[Rows from a 3D scene dataset]
** BEGIN **
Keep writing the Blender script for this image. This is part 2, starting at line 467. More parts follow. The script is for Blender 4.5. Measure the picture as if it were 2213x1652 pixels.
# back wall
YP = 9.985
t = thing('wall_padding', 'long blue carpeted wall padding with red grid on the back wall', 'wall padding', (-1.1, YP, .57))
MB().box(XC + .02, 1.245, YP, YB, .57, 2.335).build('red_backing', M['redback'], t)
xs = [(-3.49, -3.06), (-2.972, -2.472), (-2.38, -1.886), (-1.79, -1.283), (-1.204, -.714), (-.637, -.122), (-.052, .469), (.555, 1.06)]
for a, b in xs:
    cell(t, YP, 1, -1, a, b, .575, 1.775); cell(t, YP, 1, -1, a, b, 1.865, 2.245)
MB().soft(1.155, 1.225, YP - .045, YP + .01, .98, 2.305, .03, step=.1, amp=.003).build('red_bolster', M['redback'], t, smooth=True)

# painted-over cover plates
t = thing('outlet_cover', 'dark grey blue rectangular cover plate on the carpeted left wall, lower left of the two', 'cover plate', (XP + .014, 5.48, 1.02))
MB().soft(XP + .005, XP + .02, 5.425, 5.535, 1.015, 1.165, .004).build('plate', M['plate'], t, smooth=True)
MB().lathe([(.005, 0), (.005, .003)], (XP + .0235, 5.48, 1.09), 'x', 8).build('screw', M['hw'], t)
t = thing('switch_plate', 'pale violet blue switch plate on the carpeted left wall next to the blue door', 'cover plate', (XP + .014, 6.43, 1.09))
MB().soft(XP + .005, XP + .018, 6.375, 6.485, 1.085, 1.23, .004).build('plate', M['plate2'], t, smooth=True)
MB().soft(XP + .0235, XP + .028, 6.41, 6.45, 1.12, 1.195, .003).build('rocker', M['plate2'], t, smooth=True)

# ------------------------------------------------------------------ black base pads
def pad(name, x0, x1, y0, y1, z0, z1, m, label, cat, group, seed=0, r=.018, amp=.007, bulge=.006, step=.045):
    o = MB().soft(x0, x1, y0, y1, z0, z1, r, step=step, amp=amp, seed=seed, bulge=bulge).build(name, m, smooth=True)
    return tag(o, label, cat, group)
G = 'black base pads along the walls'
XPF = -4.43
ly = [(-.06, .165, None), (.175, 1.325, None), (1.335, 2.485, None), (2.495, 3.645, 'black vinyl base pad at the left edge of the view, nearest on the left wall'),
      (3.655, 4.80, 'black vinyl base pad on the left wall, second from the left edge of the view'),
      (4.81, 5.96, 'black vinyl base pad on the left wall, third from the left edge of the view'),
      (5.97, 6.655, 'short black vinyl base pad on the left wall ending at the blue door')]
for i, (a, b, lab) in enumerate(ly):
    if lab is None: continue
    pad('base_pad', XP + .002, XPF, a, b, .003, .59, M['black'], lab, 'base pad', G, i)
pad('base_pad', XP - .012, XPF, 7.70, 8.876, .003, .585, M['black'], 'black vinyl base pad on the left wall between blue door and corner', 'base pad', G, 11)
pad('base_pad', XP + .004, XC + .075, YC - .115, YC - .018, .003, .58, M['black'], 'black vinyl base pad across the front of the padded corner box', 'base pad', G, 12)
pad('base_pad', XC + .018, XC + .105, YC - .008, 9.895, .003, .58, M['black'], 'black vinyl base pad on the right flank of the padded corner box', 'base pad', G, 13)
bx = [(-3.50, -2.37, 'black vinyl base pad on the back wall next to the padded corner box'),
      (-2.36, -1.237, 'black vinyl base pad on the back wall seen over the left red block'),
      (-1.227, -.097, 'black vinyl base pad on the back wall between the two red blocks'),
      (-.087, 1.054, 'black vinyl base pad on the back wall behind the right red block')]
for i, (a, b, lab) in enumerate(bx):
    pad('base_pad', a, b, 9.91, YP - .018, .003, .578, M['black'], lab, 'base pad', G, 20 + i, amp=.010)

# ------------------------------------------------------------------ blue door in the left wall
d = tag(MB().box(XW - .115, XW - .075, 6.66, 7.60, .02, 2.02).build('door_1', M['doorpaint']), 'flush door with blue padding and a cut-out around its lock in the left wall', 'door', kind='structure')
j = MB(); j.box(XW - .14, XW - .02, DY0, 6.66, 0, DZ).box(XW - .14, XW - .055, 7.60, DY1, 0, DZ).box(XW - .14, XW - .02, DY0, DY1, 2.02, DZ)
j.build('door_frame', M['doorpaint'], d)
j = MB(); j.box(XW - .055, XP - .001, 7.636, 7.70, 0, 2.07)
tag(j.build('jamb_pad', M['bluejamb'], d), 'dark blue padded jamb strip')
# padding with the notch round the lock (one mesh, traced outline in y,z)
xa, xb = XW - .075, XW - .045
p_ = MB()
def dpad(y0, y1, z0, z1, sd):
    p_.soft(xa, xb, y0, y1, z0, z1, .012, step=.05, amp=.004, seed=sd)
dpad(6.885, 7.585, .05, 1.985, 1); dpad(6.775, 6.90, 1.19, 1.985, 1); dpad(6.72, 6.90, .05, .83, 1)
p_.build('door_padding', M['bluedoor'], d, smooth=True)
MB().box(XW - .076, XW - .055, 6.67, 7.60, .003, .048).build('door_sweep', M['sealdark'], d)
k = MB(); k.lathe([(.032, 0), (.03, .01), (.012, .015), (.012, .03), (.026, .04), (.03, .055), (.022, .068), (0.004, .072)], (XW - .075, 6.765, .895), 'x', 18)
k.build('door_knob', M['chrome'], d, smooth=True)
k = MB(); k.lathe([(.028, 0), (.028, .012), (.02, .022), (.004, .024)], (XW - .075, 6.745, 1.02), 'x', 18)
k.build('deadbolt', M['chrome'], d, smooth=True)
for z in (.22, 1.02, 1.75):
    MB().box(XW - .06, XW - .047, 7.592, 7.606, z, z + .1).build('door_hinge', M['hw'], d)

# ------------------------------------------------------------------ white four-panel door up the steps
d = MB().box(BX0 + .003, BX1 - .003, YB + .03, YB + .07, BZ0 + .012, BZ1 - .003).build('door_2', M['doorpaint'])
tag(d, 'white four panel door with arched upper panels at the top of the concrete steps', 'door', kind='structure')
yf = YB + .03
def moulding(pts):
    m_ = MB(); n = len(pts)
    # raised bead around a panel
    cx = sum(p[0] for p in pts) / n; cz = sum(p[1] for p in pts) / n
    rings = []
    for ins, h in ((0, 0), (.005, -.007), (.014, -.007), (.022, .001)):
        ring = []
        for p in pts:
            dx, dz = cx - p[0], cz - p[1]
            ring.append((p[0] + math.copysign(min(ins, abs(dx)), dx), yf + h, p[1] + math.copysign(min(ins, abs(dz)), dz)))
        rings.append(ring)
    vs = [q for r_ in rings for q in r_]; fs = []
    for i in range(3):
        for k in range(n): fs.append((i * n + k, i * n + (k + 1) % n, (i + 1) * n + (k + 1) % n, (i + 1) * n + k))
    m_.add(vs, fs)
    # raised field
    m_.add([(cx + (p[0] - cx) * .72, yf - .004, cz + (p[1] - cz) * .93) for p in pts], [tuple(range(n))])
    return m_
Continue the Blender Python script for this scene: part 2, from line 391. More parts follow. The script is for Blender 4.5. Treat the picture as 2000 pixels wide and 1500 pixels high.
** END **
Each line of the material must be restated exactly.

» **SOLUTION**
Keep writing the Blender script for this image. This is part 2, starting at line 467. More parts follow. The script is for Blender 4.5. Measure the picture as if it were 2213x1652 pixels.
# back wall
YP = 9.985
t = thing('wall_padding', 'long blue carpeted wall padding with red grid on the back wall', 'wall padding', (-1.1, YP, .57))
MB().box(XC + .02, 1.245, YP, YB, .57, 2.335).build('red_backing', M['redback'], t)
xs = [(-3.49, -3.06), (-2.972, -2.472), (-2.38, -1.886), (-1.79, -1.283), (-1.204, -.714), (-.637, -.122), (-.052, .469), (.555, 1.06)]
for a, b in xs:
    cell(t, YP, 1, -1, a, b, .575, 1.775); cell(t, YP, 1, -1, a, b, 1.865, 2.245)
MB().soft(1.155, 1.225, YP - .045, YP + .01, .98, 2.305, .03, step=.1, amp=.003).build('red_bolster', M['redback'], t, smooth=True)

# painted-over cover plates
t = thing('outlet_cover', 'dark grey blue rectangular cover plate on the carpeted left wall, lower left of the two', 'cover plate', (XP + .014, 5.48, 1.02))
MB().soft(XP + .005, XP + .02, 5.425, 5.535, 1.015, 1.165, .004).build('plate', M['plate'], t, smooth=True)
MB().lathe([(.005, 0), (.005, .003)], (XP + .0235, 5.48, 1.09), 'x', 8).build('screw', M['hw'], t)
t = thing('switch_plate', 'pale violet blue switch plate on the carpeted left wall next to the blue door', 'cover plate', (XP + .014, 6.43, 1.09))
MB().soft(XP + .005, XP + .018, 6.375, 6.485, 1.085, 1.23, .004).build('plate', M['plate2'], t, smooth=True)
MB().soft(XP + .0235, XP + .028, 6.41, 6.45, 1.12, 1.195, .003).build('rocker', M['plate2'], t, smooth=True)

# ------------------------------------------------------------------ black base pads
def pad(name, x0, x1, y0, y1, z0, z1, m, label, cat, group, seed=0, r=.018, amp=.007, bulge=.006, step=.045):
    o = MB().soft(x0, x1, y0, y1, z0, z1, r, step=step, amp=amp, seed=seed, bulge=bulge).build(name, m, smooth=True)
    return tag(o, label, cat, group)
G = 'black base pads along the walls'
XPF = -4.43
ly = [(-.06, .165, None), (.175, 1.325, None), (1.335, 2.485, None), (2.495, 3.645, 'black vinyl base pad at the left edge of the view, nearest on the left wall'),
      (3.655, 4.80, 'black vinyl base pad on the left wall, second from the left edge of the view'),
      (4.81, 5.96, 'black vinyl base pad on the left wall, third from the left edge of the view'),
      (5.97, 6.655, 'short black vinyl base pad on the left wall ending at the blue door')]
for i, (a, b, lab) in enumerate(ly):
    if lab is None: continue
    pad('base_pad', XP + .002, XPF, a, b, .003, .59, M['black'], lab, 'base pad', G, i)
pad('base_pad', XP - .012, XPF, 7.70, 8.876, .003, .585, M['black'], 'black vinyl base pad on the left wall between blue door and corner', 'base pad', G, 11)
pad('base_pad', XP + .004, XC + .075, YC - .115, YC - .018, .003, .58, M['black'], 'black vinyl base pad across the front of the padded corner box', 'base pad', G, 12)
pad('base_pad', XC + .018, XC + .105, YC - .008, 9.895, .003, .58, M['black'], 'black vinyl base pad on the right flank of the padded corner box', 'base pad', G, 13)
bx = [(-3.50, -2.37, 'black vinyl base pad on the back wall next to the padded corner box'),
      (-2.36, -1.237, 'black vinyl base pad on the back wall seen over the left red block'),
      (-1.227, -.097, 'black vinyl base pad on the back wall between the two red blocks'),
      (-.087, 1.054, 'black vinyl base pad on the back wall behind the right red block')]
for i, (a, b, lab) in enumerate(bx):
    pad('base_pad', a, b, 9.91, YP - .018, .003, .578, M['black'], lab, 'base pad', G, 20 + i, amp=.010)

# ------------------------------------------------------------------ blue door in the left wall
d = tag(MB().box(XW - .115, XW - .075, 6.66, 7.60, .02, 2.02).build('door_1', M['doorpaint']), 'flush door with blue padding and a cut-out around its lock in the left wall', 'door', kind='structure')
j = MB(); j.box(XW - .14, XW - .02, DY0, 6.66, 0, DZ).box(XW - .14, XW - .055, 7.60, DY1, 0, DZ).box(XW - .14, XW - .02, DY0, DY1, 2.02, DZ)
j.build('door_frame', M['doorpaint'], d)
j = MB(); j.box(XW - .055, XP - .001, 7.636, 7.70, 0, 2.07)
tag(j.build('jamb_pad', M['bluejamb'], d), 'dark blue padded jamb strip')
# padding with the notch round the lock (one mesh, traced outline in y,z)
xa, xb = XW - .075, XW - .045
p_ = MB()
def dpad(y0, y1, z0, z1, sd):
    p_.soft(xa, xb, y0, y1, z0, z1, .012, step=.05, amp=.004, seed=sd)
dpad(6.885, 7.585, .05, 1.985, 1); dpad(6.775, 6.90, 1.19, 1.985, 1); dpad(6.72, 6.90, .05, .83, 1)
p_.build('door_padding', M['bluedoor'], d, smooth=True)
MB().box(XW - .076, XW - .055, 6.67, 7.60, .003, .048).build('door_sweep', M['sealdark'], d)
k = MB(); k.lathe([(.032, 0), (.03, .01), (.012, .015), (.012, .03), (.026, .04), (.03, .055), (.022, .068), (0.004, .072)], (XW - .075, 6.765, .895), 'x', 18)
k.build('door_knob', M['chrome'], d, smooth=True)
k = MB(); k.lathe([(.028, 0), (.028, .012), (.02, .022), (.004, .024)], (XW - .075, 6.745, 1.02), 'x', 18)
k.build('deadbolt', M['chrome'], d, smooth=True)
for z in (.22, 1.02, 1.75):
    MB().box(XW - .06, XW - .047, 7.592, 7.606, z, z + .1).build('door_hinge', M['hw'], d)

# ------------------------------------------------------------------ white four-panel door up the steps
d = MB().box(BX0 + .003, BX1 - .003, YB + .03, YB + .07, BZ0 + .012, BZ1 - .003).build('door_2', M['doorpaint'])
tag(d, 'white four panel door with arched upper panels at the top of the concrete steps', 'door', kind='structure')
yf = YB + .03
def moulding(pts):
    m_ = MB(); n = len(pts)
    # raised bead around a panel
    cx = sum(p[0] for p in pts) / n; cz = sum(p[1] for p in pts) / n
    rings = []
    for ins, h in ((0, 0), (.005, -.007), (.014, -.007), (.022, .001)):
        ring = []
        for p in pts:
            dx, dz = cx - p[0], cz - p[1]
            ring.append((p[0] + math.copysign(min(ins, abs(dx)), dx), yf + h, p[1] + math.copysign(min(ins, abs(dz)), dz)))
        rings.append(ring)
    vs = [q for r_ in rings for q in r_]; fs = []
    for i in range(3):
        for k in range(n): fs.append((i * n + k, i * n + (k + 1) % n, (i + 1) * n + (k + 1) % n, (i + 1) * n + k))
    m_.add(vs, fs)
    # raised field
    m_.add([(cx + (p[0] - cx) * .72, yf - .004, cz + (p[1] - cz) * .93) for p in pts], [tuple(range(n))])
    return m_
Continue the Blender Python script for this scene: part 2, from line 391. More parts follow. The script is for Blender 4.5. Treat the picture as 2000 pixels wide and 1500 pixels high.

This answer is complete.